Scripts that build scenes:
-.-.-
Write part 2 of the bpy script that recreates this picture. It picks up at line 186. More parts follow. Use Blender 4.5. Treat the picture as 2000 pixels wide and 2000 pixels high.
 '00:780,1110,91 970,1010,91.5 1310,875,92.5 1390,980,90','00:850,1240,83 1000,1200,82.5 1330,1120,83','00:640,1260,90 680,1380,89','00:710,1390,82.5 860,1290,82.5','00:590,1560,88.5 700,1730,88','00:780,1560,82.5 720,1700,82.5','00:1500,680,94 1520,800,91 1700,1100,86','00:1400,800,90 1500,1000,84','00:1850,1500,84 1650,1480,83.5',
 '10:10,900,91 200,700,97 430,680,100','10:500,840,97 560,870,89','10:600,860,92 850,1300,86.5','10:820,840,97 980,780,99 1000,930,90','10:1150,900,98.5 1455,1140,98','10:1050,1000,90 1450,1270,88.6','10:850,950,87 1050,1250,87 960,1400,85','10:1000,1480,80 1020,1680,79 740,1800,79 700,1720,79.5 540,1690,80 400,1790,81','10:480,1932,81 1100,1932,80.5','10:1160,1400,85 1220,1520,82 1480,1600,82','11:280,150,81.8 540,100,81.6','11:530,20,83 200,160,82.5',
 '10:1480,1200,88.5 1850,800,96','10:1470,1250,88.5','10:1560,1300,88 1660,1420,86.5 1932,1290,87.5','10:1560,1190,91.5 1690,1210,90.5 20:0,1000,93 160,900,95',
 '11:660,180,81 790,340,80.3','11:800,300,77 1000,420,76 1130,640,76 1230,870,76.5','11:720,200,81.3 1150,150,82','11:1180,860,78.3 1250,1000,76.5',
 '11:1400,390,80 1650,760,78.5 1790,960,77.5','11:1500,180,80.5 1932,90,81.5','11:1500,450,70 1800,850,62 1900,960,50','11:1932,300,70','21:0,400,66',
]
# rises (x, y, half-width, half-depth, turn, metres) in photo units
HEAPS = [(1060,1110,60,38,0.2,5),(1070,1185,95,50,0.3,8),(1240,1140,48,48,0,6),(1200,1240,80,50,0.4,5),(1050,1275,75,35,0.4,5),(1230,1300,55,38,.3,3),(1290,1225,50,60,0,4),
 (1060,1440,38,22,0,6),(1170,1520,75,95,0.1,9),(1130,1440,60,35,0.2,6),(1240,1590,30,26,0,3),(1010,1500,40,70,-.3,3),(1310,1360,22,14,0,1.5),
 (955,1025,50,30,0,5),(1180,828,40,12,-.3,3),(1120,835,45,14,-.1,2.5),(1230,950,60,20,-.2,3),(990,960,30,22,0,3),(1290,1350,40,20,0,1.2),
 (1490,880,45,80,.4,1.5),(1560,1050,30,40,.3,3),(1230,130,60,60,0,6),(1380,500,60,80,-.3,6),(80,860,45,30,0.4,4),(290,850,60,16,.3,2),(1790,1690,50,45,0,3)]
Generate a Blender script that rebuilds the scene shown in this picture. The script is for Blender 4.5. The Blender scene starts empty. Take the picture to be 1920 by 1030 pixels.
-.-.-
| The exercise |
Reproduce the listing shown above in its entirety, exactly.

| Solution for this exercise |
Write part 2 of the bpy script that recreates this picture. It picks up at line 186. More parts follow. Use Blender 4.5. Treat the picture as 2000 pixels wide and 2000 pixels high.
 '00:780,1110,91 970,1010,91.5 1310,875,92.5 1390,980,90','00:850,1240,83 1000,1200,82.5 1330,1120,83','00:640,1260,90 680,1380,89','00:710,1390,82.5 860,1290,82.5','00:590,1560,88.5 700,1730,88','00:780,1560,82.5 720,1700,82.5','00:1500,680,94 1520,800,91 1700,1100,86','00:1400,800,90 1500,1000,84','00:1850,1500,84 1650,1480,83.5',
 '10:10,900,91 200,700,97 430,680,100','10:500,840,97 560,870,89','10:600,860,92 850,1300,86.5','10:820,840,97 980,780,99 1000,930,90','10:1150,900,98.5 1455,1140,98','10:1050,1000,90 1450,1270,88.6','10:850,950,87 1050,1250,87 960,1400,85','10:1000,1480,80 1020,1680,79 740,1800,79 700,1720,79.5 540,1690,80 400,1790,81','10:480,1932,81 1100,1932,80.5','10:1160,1400,85 1220,1520,82 1480,1600,82','11:280,150,81.8 540,100,81.6','11:530,20,83 200,160,82.5',
 '10:1480,1200,88.5 1850,800,96','10:1470,1250,88.5','10:1560,1300,88 1660,1420,86.5 1932,1290,87.5','10:1560,1190,91.5 1690,1210,90.5 20:0,1000,93 160,900,95',
 '11:660,180,81 790,340,80.3','11:800,300,77 1000,420,76 1130,640,76 1230,870,76.5','11:720,200,81.3 1150,150,82','11:1180,860,78.3 1250,1000,76.5',
 '11:1400,390,80 1650,760,78.5 1790,960,77.5','11:1500,180,80.5 1932,90,81.5','11:1500,450,70 1800,850,62 1900,960,50','11:1932,300,70','21:0,400,66',
]
# rises (x, y, half-width, half-depth, turn, metres) in photo units
HEAPS = [(1060,1110,60,38,0.2,5),(1070,1185,95,50,0.3,8),(1240,1140,48,48,0,6),(1200,1240,80,50,0.4,5),(1050,1275,75,35,0.4,5),(1230,1300,55,38,.3,3),(1290,1225,50,60,0,4),
 (1060,1440,38,22,0,6),(1170,1520,75,95,0.1,9),(1130,1440,60,35,0.2,6),(1240,1590,30,26,0,3),(1010,1500,40,70,-.3,3),(1310,1360,22,14,0,1.5),
 (955,1025,50,30,0,5),(1180,828,40,12,-.3,3),(1120,835,45,14,-.1,2.5),(1230,950,60,20,-.2,3),(990,960,30,22,0,3),(1290,1350,40,20,0,1.2),
 (1490,880,45,80,.4,1.5),(1560,1050,30,40,.3,3),(1230,130,60,60,0,6),(1380,500,60,80,-.3,6),(80,860,45,30,0.4,4),(290,850,60,16,.3,2),(1790,1690,50,45,0,3)]
Generate a Blender script that rebuilds the scene shown in this picture. The script is for Blender 4.5. The Blender scene starts empty. Take the picture to be 1920 by 1030 pixels.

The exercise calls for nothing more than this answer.